Я утвердительно качнул головой. Хотел сказать Якову Давыдовичу, что Ксения Ефремовна брезгует есть суслятину да тарбаганину. Готовит мне мясо в отдельном котелке, который называет поганым, а ничего — ем. Вкусно, даже очень. Но почему-то я промолчал. Наверное, понял, что гость пришел по более важному делу, чем уточнить мое тогдашнее меню. Так оно и оказалось. Брюхань предупреждающе погрозил пальцем:

— Что увидишь и что услышишь, никому ни слова. Понял?

— Как не понять.

— Тогда зови бабку, — понизив голос, сказал он.

Брюхань уведомил Ксению Ефремовну, мать двух партизан, что нашей семье выделены два мешка пшеницы. Их надо забрать на мельнице. Хочешь — смелешь, хочешь — так съешь.

— Истолку в ступке, — благодарно раскланялась бабка.

— Это уж твое дело.

Ночью мы были на мельнице. Брюхань помог нам уложить мешки на ручную тележку и, счастливые, мы вернулись домой. Никто нам не повстречался, никто нас не заметил.

Прошло уже семьдесят с лишним лет, а я до мелочей помню этот случай, как будто он был вчера. Из дробленой пшеницы мы всю зиму варили каши, что и помогло нам выжить.

Вот такой он был, Яков Давыдович. Без сомнения, именно Брюхань внес нашу фамилию в тот секретный список. И его не смел не поддержать Копань. И вот почему.

Где-то в середине пятидесятых годов прошлого века у меня родился замысел первого моего романа «Половодье». Собирая необходимый фактический материал, я оказался в селе Вострово. Со времени отъезда нашей семьи прошло двадцать лет, да еще каких! Одна война чего стоила! Многие мои сверстники погибли на фронтах Великой Отечественной войны, многие уехали из села, но многие и приехали сюда. Места у нас, по самым скромным меркам, просто удивительные. Кто не знает хлебную Кулунду! А она начинается у Касмалинского бора, прямо с нашей улицы.
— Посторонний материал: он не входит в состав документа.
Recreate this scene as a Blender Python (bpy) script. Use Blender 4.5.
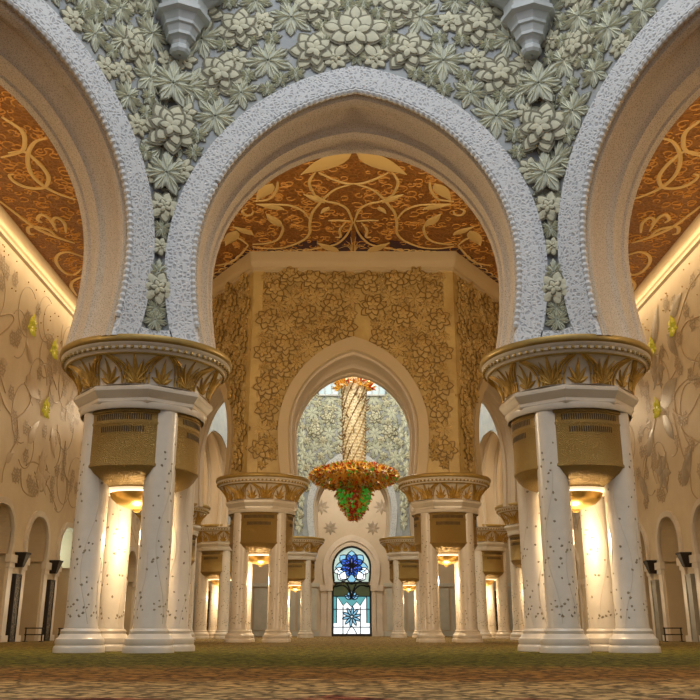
import bpy, math, random
from mathutils import Vector
from math import pi, sin, cos, radians as R

SC = bpy.context.scene
COL = SC.collection
for o in list(bpy.data.objects):
    bpy.data.objects.remove(o, do_unlink=True)

# ------------------------------------------------------------------ camera, world, lights, exposure
cam_data = bpy.data.cameras.new('camera')
cam_data.sensor_width = 36
cam_data.lens = 36 * 880 / 700
cam_data.clip_end = 300
cam = bpy.data.objects.new('camera', cam_data)
COL.objects.link(cam)
cam.location = (-0.1, 0, 0.3)
cam.rotation_euler = (R(90) + math.atan(281 / 880), 0, 0)
SC.camera = cam

world = bpy.data.worlds.new('world')
SC.world = world
world.use_nodes = True
world.node_tree.nodes['Background'].inputs[0].default_value = (0.72, 0.75, 0.80, 1)
world.node_tree.nodes['Background'].inputs[1].default_value = 0.42

SC.view_settings.view_transform = 'Standard'
SC.view_settings.look = 'None'
SC.view_settings.gamma = 1
SC.view_settings.exposure = 0.18
SC.view_settings.use_curve_mapping = False
SC.cycles.max_bounces = 8
SC.cycles.diffuse_bounces = 5
SC.cycles.sample_clamp_indirect = 4


def lamp(name, kind, loc, energy, color, size=0.5, rot=(0, 0, 0), size_y=None):
    d = bpy.data.lights.new(name, kind)
    d.energy = energy
    d.color = color
    if kind == 'AREA':
        d.shape = 'RECTANGLE'
        d.size = size
        d.size_y = size_y or size
    else:
        d.shadow_soft_size = size
    o = bpy.data.objects.new(name, d)
    COL.objects.link(o)
    o.location = loc
    o.rotation_euler = rot
    return o


WARM = (1.0, 0.74, 0.42)
# cove strips high along the two side walls, shining down and outwards onto the wall
for s in (-1, 1):
    lamp('cove_light', 'AREA', (s * 9.35, 24, 11.35), 200, WARM, 0.35, (0, s * R(-38), 0), 24)
# added fill lights in the ring hall, hidden behind piers and arch walls
for x, y, z, e in ((-4.3, 17.0, 5.6, 560), (4.3, 17.0, 5.6, 560), (-9.0, 8.6, 7.2, 380), (9.0, 8.6, 7.2, 380), (-8.2, 36, 9, 300), (8.2, 36, 9, 300)):
    lamp('hall_fill_light', 'POINT', (x, y, z), e, (1.0, 0.78, 0.5), 0.6)
# added fill lights for the dome interior, the chandelier and the hall beyond
lamp('dome_fill_light', 'POINT', (0, 30.3, 11.6), 650, (1.0, 0.93, 0.8), 0.8)
lamp('dome_fill_light', 'POINT', (0, 36.5, 13.2), 1500, (1.0, 0.95, 0.84), 0.8)
lamp('chandelier_fill_light', 'POINT', (0.07, 32.4, 8.0), 75, (1.0, 0.82, 0.5), 0.4)  # added in front of the chandelier to brighten its glass
lamp('back_hall_fill_light', 'POINT', (0, 49.5, 9.5), 900, (1.0, 0.9, 0.74), 1.0)
# the dome above the photographer lets in cool daylight
lamp('dome_daylight', 'AREA', (0, 5.2, 17), 1250, (0.98, 0.98, 0.96), 10)


# ------------------------------------------------------------------ helpers
class MB:
    def __init__(s):
        s.v = []
        s.f = []

    def add(s, verts, faces):
        n = len(s.v)
        s.v.extend([tuple(p) for p in verts])
        s.f.extend([tuple(i + n for i in f) for f in faces])

    def grid(s, rows, closed_u=False, closed_v=False):
        m, k = len(rows), len(rows[0])
        fs = []
        for i in range(m if closed_v else m - 1):
            for j in range(k if closed_u else k - 1):
                a, b = i * k + j, i * k + (j + 1) % k
                c, d = ((i + 1) % m) * k + (j + 1) % k, ((i + 1) % m) * k + j
                fs.append((a, b, c, d))
        s.add([p for r in rows for p in r], fs)

    def box(s, lo, hi):
        x0, y0, z0 = lo
        x1, y1, z1 = hi
        s.add([(x0, y0, z0), (x1, y0, z0), (x1, y1, z0), (x0, y1, z0), (x0, y0, z1), (x1, y0, z1), (x1, y1, z1), (x0, y1, z1)],
              [(0, 3, 2, 1), (4, 5, 6, 7), (0, 1, 5, 4), (1, 2, 6, 5), (2, 3, 7, 6), (3, 0, 4, 7)])

    def lathe(s, prof, n=32, c=(0, 0), a0=0.0, a1=2 * pi):
        full = abs(a1 - a0 - 2 * pi) < 1e-6
        k = n if full else n + 1
        rows = []
        for r, z in prof:
            rows.append([(c[0] + r * cos(a0 + (a1 - a0) * j / n), c[1] + r * sin(a0 + (a1 - a0) * j / n), z) for j in range(k)])
        s.grid(rows, closed_u=full)

    def tube(s, pts, r, n=6, closed=False, flat=1.0, up=None):
        """a round (or flattened along up) tube along pts; r may be a list"""
        P = [Vector(p) for p in pts]
        m = len(P)
        rows = []
        for i, p in enumerate(P):
            a = P[(i - 1) % m] if (closed or i > 0) else P[i]
            b = P[(i + 1) % m] if (closed or i < m - 1) else P[i]
            t = (b - a)
            if t.length < 1e-9:
                t = Vector((0, 0, 1))
            t.normalize()
            u = Vector(up) if up is not None else (Vector((0, 0, 1)) if abs(t.z) < 0.9 else Vector((1, 0, 0)))
            sd = t.cross(u)
            sd.normalize()
            w = sd.cross(t)
            rr = r[i] if isinstance(r, (list, tuple)) else r
            rows.append([p + sd * (rr * cos(2 * pi * j / n)) + w * (rr * flat * sin(2 * pi * j / n)) for j in range(n)])
        s.grid(rows, closed_u=True, closed_v=closed)
        if not closed:
            for row in (rows[0], rows[-1]):
                s.add(row, [tuple(range(n))])

    def sphere(s, c, r, n=8, m=5, sx=1, sy=1, sz=1):
        rows = []
        for i in range(m + 1):
            th = pi * i / m
            rr = max(sin(th), 0.01)
            rows.append([(c[0] + sx * r * rr * cos(2 * pi * j / n), c[1] + sy * r * rr * sin(2 * pi * j / n), c[2] + sz * r * cos(th)) for j in range(n)])
        s.grid(rows, closed_u=True)

    def build(s, name, mat, parent=None, smooth=True, kind=None):
        me = bpy.data.meshes.new(name)
        me.from_pydata(s.v, [], s.f)
        me.materials.append(mat)
        if smooth:
            me.polygons.foreach_set('use_smooth', [True] * len(me.polygons))
            try:
                me.set_sharp_from_angle(angle=R(40))
            except Exception:
                pass
        me.update()
        o = bpy.data.objects.new(name, me)
        COL.objects.link(o)
        if parent is not None:
            o.parent = parent
        if kind:
            o['kind'] = kind
        return o


def smooth_path(pts, k=6):
    """Catmull-Rom through points of any dimension"""
    out = []
    n = len(pts)
    for i in range(n - 1):
        p0, p1, p2, p3 = pts[max(i - 1, 0)], pts[i], pts[i + 1], pts[min(i + 2, n - 1)]
        for j in range(k):
            t = j / k
            out.append(tuple(0.5 * (2 * b + (c - a) * t + (2 * a - 5 * b + 4 * c - d) * t * t + (3 * b - a - 3 * c + d) * t ** 3)
                             for a, b, c, d in zip(p0, p1, p2, p3)))
    out.append(tuple(pts[-1]))
    return out


class Frame:
    """a wall plane: x along it, z up, o out of it towards the viewer"""
    def __init__(s, origin, xdir, ndir):
        s.p = Vector((origin[0], origin[1], 0))
        s.x = Vector((xdir[0], xdir[1], 0)).normalized()
        s.n = Vector((ndir[0], ndir[1], 0)).normalized()

    def __call__(s, x, z, o=0.0):
        q = s.p + s.x * x + s.n * o
        return (q.x, q.y, z)


def empty(name, loc, rz=0.0):
    o = bpy.data.objects.new(name, None)
    o.empty_display_size = 0.2
    COL.objects.link(o)
    o.location = loc
    o.rotation_euler = (0, 0, rz)
    return o


def tag(o, label, cat, group=None):
    o['label'] = label
    o['category'] = cat
    o['kind'] = 'thing'
    if group:
        o['group'] = group
    return o


def struct(o, label=None, cat=None):
    o['kind'] = 'structure'
    if label:
        o['label'] = label
    if cat:
        o['category'] = cat
    return o


def copy_tree(o, parent=None):
    c = o.copy()
    COL.objects.link(c)
    if parent is not None:
        c.parent = parent
    for ch in [k for k in bpy.data.objects if k.parent == o]:
        copy_tree(ch, c)
    return c


# ------------------------------------------------------------------ materials
def material(name, color, rough=0.6, metal=0.0, bump=None, vary=None, emit=None, coord='Object', spec=0.4):
    """bump = (kind, scale, strength); vary = (scale, color2, detail)"""
    m = bpy.data.materials.new(name)
    m.use_nodes = True
    nt = m.node_tree
    b = nt.nodes['Principled BSDF']
    b.inputs['Base Color'].default_value = (*color, 1)
    b.inputs['Roughness'].default_value = rough
    b.inputs['Metallic'].default_value = metal
    b.inputs['Specular IOR Level'].default_value = spec
    tc = nt.nodes.new('ShaderNodeTexCoord')
    if vary:
        sc, c2, det = vary
        n = nt.nodes.new('ShaderNodeTexNoise')
        n.inputs['Scale'].default_value = sc
        n.inputs['Detail'].default_value = det
        n.inputs['Roughness'].default_value = 0.65
        nt.links.new(tc.outputs[coord], n.inputs['Vector'])
        r = nt.nodes.new('ShaderNodeValToRGB')
        r.color_ramp.elements[0].position = 0.36
        r.color_ramp.elements[0].color = (*color, 1)
        r.color_ramp.elements[1].position = 0.64
        r.color_ramp.elements[1].color = (*c2, 1)
        nt.links.new(n.outputs['Fac'], r.inputs['Fac'])
        nt.links.new(r.outputs['Color'], b.inputs['Base Color'])
    if bump:
        kind, sc, st = bump
        if kind == 'voronoi':
            t = nt.nodes.new('ShaderNodeTexVoronoi')
            t.feature = 'DISTANCE_TO_EDGE'
            out = t.outputs['Distance']
        else:
            t = nt.nodes.new('ShaderNodeTexNoise')
            t.inputs['Detail'].default_value = 6
            out = t.outputs['Fac']
        t.inputs['Scale'].default_value = sc
        nt.links.new(tc.outputs[coord], t.inputs['Vector'])
        bp = nt.nodes.new('ShaderNodeBump')
        bp.inputs['Strength'].default_value = st
        bp.inputs['Distance'].default_value = 0.05
        nt.links.new(out, bp.inputs['Height'])
        nt.links.new(bp.outputs['Normal'], b.inputs['Normal'])
    if emit:
        b.inputs['Emission Color'].default_value = (*emit[0], 1)
        b.inputs['Emission Strength'].default_value = emit[1]
    return m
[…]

Летом сюда прилетают теплые ветры из Казахстана и Туркмении. Здесь же зарождаются дождевые тучи. Дождя хватает на всю Сибирь. Мы не жадные — бери сколько хочешь.

Хожу по селу, гляжу направо и налево, ищу знакомых. Девушка загоняет во двор гусей, спрашиваю, где найти Брюханя. Был у него дома, но на двери замок.

— Нинка в магазин ушла с сынишкой. Я видела их только что. А Брюхань на своем рабочем месте. Он завсегда там. Чаще всего там и спит.

Направляюсь к проходной машинного парка совхоза. Здесь резиденция Якова Давыдовича. На столике неубранная посуда, топчан с постеленной на нем фуфайкой. На стене вырезанный из газеты портрет Сталина — культ личности вождя еще не развенчан. Брюхань перехватил мой удивленный взгляд и шутливо объяснил создавшуюся ситуацию:

— Я разговариваю с этим злодеем. Выясняем, что нам обещали и что получили от него.